Quem sabe até, se não nos podíamos encontrar por lá :)

Renovado abraço

PS, curiosidade: sabia que o Dark Side está no top 10 das preferências papais?

Anónimo disse...

Mas..... surpresa , voce "aposta" um post nos pink, não sabia. Eles não são muito de ir a missas. Mas gostei.

Espectadores disse...

Xiquinho,

Vou estar atento ao The Wall Live! Não sabia que o espectáculo vinha a Lisboa.

«PS, curiosidade: sabia que o Dark Side está no top 10 das preferências papais?»

Esta deu-me trabalho a tirar a limpo.
Você baralha-me.
Não se trata de um "top 10 de preferências papais", mas sim de um "top 10" feito pela linha editorial do jornal Osservatore Romano.

É frequente que muitos observadores fora do contexto façam a confusão de interpretarem o Osservatore Romano como quem lê textos directos do Papa, mas não é esse o caso.

O jornal do Vaticano tem uma larga liberdade editorial, que aliás tem causado não poucos dissabores ao próprio Papa.

Na minha opinião, o Vian não está a ser um bom editor do Osservatore Romano. Mas nenhum vaticanista confunde o Osservatore Romano com o Papa.

Bento XVI é um homem de Mozart e de Bach. Poderia ser um admirador de Gilmour, porque não?
Mas é bem sabido que o Papa não aprecia música "rock". Evidentemente, por questões de gosto pessoal, sem isso implicar qualquer tipo de sanção moral à música "rock".

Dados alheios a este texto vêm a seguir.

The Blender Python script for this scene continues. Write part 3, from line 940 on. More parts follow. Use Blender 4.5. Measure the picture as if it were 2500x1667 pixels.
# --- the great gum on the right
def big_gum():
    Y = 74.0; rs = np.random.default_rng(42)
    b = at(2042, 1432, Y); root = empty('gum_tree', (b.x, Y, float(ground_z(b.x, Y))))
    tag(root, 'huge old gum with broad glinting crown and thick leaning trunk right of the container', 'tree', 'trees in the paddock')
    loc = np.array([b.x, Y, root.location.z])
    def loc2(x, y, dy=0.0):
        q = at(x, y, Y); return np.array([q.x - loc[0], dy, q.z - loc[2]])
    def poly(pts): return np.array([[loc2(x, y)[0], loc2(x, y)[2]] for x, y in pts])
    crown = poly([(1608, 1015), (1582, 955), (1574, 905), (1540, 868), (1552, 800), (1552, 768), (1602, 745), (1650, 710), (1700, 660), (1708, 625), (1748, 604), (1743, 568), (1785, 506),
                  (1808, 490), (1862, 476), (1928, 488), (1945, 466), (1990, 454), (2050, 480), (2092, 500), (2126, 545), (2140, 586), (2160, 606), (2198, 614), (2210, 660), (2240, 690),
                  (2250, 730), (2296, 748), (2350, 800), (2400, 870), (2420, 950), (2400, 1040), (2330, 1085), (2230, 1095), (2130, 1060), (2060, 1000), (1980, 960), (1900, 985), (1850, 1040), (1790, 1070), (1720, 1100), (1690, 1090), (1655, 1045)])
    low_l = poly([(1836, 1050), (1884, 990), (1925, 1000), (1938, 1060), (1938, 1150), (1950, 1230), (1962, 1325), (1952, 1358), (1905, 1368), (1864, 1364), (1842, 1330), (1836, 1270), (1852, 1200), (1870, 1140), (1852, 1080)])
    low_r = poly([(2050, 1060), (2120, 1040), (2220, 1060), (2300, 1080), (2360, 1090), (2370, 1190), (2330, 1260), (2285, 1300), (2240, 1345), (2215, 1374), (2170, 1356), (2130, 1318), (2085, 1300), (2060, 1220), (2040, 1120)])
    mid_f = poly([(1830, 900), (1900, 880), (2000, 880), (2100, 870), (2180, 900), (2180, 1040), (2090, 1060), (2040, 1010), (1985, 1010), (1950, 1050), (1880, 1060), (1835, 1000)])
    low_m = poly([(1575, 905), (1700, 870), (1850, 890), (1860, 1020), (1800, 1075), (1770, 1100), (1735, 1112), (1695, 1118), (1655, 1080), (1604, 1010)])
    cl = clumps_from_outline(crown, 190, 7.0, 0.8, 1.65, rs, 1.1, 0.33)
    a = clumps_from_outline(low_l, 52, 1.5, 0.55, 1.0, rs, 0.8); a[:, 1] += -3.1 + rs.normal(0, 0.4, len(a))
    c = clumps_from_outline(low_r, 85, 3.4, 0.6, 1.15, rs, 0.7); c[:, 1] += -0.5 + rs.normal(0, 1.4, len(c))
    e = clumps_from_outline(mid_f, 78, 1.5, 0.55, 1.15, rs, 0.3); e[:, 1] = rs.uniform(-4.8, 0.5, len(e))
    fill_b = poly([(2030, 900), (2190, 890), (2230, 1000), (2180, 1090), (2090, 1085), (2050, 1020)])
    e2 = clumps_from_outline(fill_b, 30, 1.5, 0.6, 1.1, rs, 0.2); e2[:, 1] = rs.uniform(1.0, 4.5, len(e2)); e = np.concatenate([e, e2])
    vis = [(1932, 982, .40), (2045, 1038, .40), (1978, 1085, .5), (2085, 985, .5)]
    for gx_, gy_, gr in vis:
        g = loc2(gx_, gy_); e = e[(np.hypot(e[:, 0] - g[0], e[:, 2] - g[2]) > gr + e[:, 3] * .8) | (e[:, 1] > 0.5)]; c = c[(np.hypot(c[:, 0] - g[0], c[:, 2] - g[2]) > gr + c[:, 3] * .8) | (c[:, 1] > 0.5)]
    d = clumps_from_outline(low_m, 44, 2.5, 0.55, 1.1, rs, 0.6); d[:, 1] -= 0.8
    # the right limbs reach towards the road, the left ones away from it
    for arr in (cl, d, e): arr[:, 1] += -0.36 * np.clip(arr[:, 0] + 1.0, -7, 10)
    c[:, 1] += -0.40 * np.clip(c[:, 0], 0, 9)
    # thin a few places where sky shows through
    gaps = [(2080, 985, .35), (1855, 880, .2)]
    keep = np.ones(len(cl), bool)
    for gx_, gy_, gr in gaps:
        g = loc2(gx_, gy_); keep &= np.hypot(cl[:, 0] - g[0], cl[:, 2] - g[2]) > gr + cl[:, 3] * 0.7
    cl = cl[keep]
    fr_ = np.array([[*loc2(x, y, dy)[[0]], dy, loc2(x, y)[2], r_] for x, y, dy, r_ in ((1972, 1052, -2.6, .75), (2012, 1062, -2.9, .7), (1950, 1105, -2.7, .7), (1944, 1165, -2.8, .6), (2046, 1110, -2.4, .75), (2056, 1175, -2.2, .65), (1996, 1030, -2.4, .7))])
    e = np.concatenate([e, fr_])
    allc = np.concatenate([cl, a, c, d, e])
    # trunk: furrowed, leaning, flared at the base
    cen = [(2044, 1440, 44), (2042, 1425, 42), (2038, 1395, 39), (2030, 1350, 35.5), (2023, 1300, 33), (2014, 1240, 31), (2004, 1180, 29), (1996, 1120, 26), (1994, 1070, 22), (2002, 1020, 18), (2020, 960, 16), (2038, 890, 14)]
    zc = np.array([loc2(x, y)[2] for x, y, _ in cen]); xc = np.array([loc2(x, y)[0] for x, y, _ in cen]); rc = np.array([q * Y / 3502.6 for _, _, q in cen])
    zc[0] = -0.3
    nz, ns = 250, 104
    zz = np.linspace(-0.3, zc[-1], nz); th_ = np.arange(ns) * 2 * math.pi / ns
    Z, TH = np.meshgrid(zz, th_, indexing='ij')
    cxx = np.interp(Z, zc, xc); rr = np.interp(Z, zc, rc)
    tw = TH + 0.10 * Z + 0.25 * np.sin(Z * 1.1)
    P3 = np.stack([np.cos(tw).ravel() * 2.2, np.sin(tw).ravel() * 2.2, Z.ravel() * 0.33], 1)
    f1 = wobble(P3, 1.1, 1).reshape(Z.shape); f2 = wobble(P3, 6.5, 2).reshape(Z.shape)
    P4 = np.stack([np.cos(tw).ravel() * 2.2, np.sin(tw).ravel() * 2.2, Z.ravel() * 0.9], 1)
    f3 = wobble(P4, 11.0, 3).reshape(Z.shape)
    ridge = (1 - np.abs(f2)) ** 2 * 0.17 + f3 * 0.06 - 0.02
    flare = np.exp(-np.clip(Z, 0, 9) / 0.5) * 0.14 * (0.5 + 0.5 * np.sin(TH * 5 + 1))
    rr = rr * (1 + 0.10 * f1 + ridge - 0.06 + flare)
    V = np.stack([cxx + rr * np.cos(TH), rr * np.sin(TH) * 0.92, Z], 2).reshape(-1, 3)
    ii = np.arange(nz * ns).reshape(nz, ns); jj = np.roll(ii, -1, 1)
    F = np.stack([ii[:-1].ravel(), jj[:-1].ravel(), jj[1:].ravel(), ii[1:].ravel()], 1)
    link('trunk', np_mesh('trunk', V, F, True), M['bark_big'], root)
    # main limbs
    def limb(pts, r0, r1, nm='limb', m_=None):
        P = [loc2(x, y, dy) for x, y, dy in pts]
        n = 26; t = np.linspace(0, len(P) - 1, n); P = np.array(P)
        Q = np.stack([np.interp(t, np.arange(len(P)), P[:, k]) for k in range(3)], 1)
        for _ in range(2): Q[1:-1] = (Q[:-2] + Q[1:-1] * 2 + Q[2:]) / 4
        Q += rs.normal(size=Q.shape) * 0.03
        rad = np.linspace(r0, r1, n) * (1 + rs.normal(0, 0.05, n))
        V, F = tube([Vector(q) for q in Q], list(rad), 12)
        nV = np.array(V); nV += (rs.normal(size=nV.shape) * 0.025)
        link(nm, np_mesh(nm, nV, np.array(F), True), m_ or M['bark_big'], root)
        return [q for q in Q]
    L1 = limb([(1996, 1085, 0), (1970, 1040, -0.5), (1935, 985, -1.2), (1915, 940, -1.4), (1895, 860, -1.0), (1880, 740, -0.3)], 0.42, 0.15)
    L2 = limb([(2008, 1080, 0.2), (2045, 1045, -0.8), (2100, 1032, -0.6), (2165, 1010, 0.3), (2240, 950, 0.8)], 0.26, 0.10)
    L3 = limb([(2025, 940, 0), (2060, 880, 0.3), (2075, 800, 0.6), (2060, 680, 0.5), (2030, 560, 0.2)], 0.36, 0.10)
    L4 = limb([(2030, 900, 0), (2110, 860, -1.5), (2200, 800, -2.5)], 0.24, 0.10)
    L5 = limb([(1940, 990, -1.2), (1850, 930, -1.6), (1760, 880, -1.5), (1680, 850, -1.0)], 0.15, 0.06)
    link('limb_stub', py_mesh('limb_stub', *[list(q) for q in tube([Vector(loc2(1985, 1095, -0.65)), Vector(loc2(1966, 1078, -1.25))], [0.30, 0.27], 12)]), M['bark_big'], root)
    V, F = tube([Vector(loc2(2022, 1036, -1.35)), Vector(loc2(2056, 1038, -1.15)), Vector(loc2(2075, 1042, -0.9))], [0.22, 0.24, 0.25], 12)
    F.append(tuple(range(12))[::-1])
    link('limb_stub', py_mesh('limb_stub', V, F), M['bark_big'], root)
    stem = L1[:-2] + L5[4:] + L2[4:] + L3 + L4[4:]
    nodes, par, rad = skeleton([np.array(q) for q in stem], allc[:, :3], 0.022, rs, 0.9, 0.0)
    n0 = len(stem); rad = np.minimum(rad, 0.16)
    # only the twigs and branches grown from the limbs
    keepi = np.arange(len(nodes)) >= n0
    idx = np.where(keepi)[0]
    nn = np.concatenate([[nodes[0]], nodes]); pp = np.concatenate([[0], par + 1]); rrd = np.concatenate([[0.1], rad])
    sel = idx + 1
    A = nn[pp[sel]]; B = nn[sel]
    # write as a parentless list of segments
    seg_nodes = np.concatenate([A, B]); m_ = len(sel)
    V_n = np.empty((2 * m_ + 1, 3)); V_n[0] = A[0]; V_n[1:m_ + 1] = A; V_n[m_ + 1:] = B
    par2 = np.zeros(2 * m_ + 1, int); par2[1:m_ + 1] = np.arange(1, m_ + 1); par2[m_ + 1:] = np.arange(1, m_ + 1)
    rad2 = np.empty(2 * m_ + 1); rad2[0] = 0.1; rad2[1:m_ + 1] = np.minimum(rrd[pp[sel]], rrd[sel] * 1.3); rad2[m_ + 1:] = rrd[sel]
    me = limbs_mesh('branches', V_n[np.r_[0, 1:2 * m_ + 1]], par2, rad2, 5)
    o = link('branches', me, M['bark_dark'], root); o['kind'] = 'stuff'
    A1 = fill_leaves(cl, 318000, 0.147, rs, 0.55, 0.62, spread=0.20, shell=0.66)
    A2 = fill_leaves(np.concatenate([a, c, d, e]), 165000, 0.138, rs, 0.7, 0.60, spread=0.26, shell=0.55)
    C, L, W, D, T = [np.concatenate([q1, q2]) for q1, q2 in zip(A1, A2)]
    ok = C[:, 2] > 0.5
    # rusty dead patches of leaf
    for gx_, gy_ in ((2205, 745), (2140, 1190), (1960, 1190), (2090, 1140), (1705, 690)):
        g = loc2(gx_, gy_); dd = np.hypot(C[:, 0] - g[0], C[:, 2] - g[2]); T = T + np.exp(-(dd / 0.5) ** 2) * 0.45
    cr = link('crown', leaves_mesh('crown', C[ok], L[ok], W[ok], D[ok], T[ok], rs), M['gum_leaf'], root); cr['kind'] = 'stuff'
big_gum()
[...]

Repito: a lista "top 10" que você refere é da autoria dos editores do Osservatore Romano. Não é um "top 10" papal.

Abraço!

Unknown disse...

Cara, sempre quando ouvia está música sorrow, comentava com minha esposa - "ela me lembra espaço, cosmo, mistério infinito... essas coisas que a busca humana nos afere. Aliás, esta canção é a minha predileta de todo curso "floydiano". Agora com esta sua MARAVILHOSA explanação, me fez refletir ainda mais a cerca de minha história, de meu ser divino. Nesta real sintonia lhe digo, continue a Amar o Cristo!